The case turned on the issue as to whether the legislature could, in the terms of Section 5.1.e of the Aliens Act, delegate to the Minister power to deport aliens, or whether it was an impermissible delegation of legislation contrary to Article 15.2 of the Constitution (which states the sole and exclusive power of making laws for the State is vested in the Oireachtas).
She said the nature of sovereignty was not at issue, nor was the ambit of the State's executive powers. The legislature had legislated for the matter and its power to delegate, as it purported to do to the Minister for Justice, was the kernel of the case.
"The legislature grasped the power over aliens from the executive and then delegated inadequately to the Minister [for Justice]. It abdicated its power.
"Analysed in accordance with Article 15.2 of the Constitution, as must be done, the Act was an abdication of the legislature's duty to set policies and principles.
"The power of the legislature must be protected. The power is for that body for the benefit of democratic government and may not be surrendered," she said.
Afterwards Mr Laurentiu, who was present in court, said he was very happy with the outcome. He paid particular tribute to his solicitor, Ms Noeleen Blackwell, and his entire legal team.
The State's appeal against the High Court decision was originally heard by a Supreme Court including the former judge, Mr Hugh O'Flaherty. It had to be reheard by a differently constituted court earlier this month and judgment was reserved.
During the appeal hearing, the court was told an Immigration Bill was before the Oireachtas. That Bill is now at the Committee Stage. The Chief Justice remarked that the Bill was "a back-up" in the event of the Supreme Court dismissing the State's appeal.
In his judgment, Mr Justice Keane said Article 15.2 set out in emphatic language the exclusive law-making role of the national parliament which was "an essential component in the tripartite separation of powers which is the most important feature of our constitutional architecture".
The Aliens Act, "not in the slightest degree unclear or unambiguous", empowered the Minister for Justice to exclude and deport, not merely particular aliens but whole categories of aliens determined by their nationality or class.

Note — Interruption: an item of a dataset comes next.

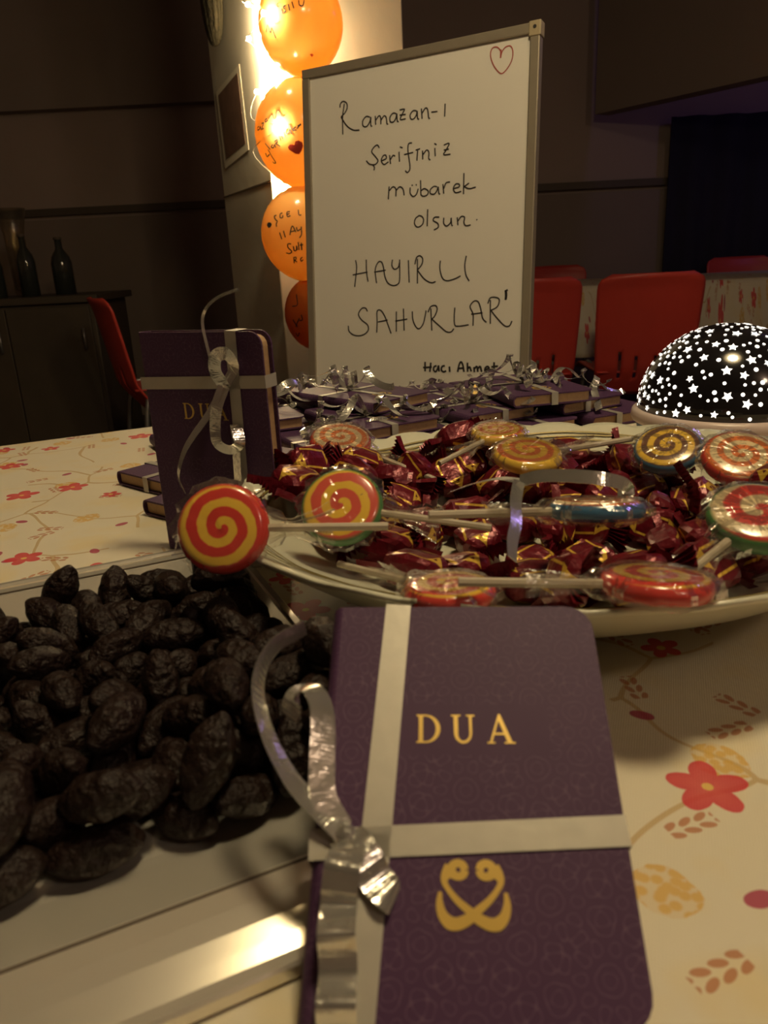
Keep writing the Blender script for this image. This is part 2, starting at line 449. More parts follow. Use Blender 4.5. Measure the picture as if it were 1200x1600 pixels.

When the Act was enacted, the power of Saorstat Eireann to expel or deport aliens was, in the absence of legislation, vested in the Crown acting on the advice of the Executive Council.
The change effected in the law by Section 5.1.e of the Act was not a conferring on the State of an absolute power to deport aliens. It already had that power. But it was now to be exercised by the Minister.
The objective of Section 5.1.e was to enable the Minister to exercise, at his absolute and uncontrolled discretion, the power of deporting individual aliens or categories of them subject only to some restrictions regarding diplomats and aliens resident here for at least five years.
The effect was that the Minister, not the Oireachtas, was to determine what aliens and classes of aliens could be deported and what modifications there should be of the exercise of that power. The Oireachtas had effectively determined that policy in the area should be the Minister's responsibility.
Mr Justice Keane said it could not be too strongly emphasised that no issue arose in the case as to whether the sovereign power of the State to deport aliens was executive or legislative. It was clearly executive but that was not to say its exercise could not be controlled by legislation.
The Oireachtas could properly decide as a matter of policy to impose specific restrictions on the manner in which the executive power in question was to be exercised, but what it could not do was assign its policy-making role to a specified person or body such as the Minister.
He was satisfied that the power which Section 5.1.e gave to the Minister to determine the policies and principles under which the State's power to deport aliens should be exercised was inconsistent with the exclusive role in legislation conferred on the Oireachtas by Article 15.2.
The Chief Justice agreed with the judgments of Mrs Justice Denham and Mr Justice Keane.
In his minority judgment, Mr Justice Barrington said the Aliens Act reflected the philosophy of the nation-state. Its unspoken major premise was that aliens, in general, have no right to be on the national territory and it could not be compared with normal legislation designed to reconcile the rights of the citizen with those of the State in the interests of the common good.
He said the Act did not regard aliens as having any right to be in Ireland, although it allowed the Minister a discretion to make exceptions. The important point was that the Oireachtas had seen fit to regulate this sphere of life and to do so on the basis of making distinctions between citizens who have a right to reside here and aliens who have not.
Whether this system suited the needs of the modern world was another question. The increased movement of people today might demand a different system, but this was a matter for the Oireachtas, not the court.
In his dissenting judgment, Mr Justice Lynch said the State has virtually absolute power regarding whether aliens might or might not enter the national territory. The Government was logically the organ to exercise that power and the Oireachtas, as legislative organ of Government, could nominate a member of Government to exercise the power. It had done this in the Aliens Act when it nominated the Minister to fulfil that role.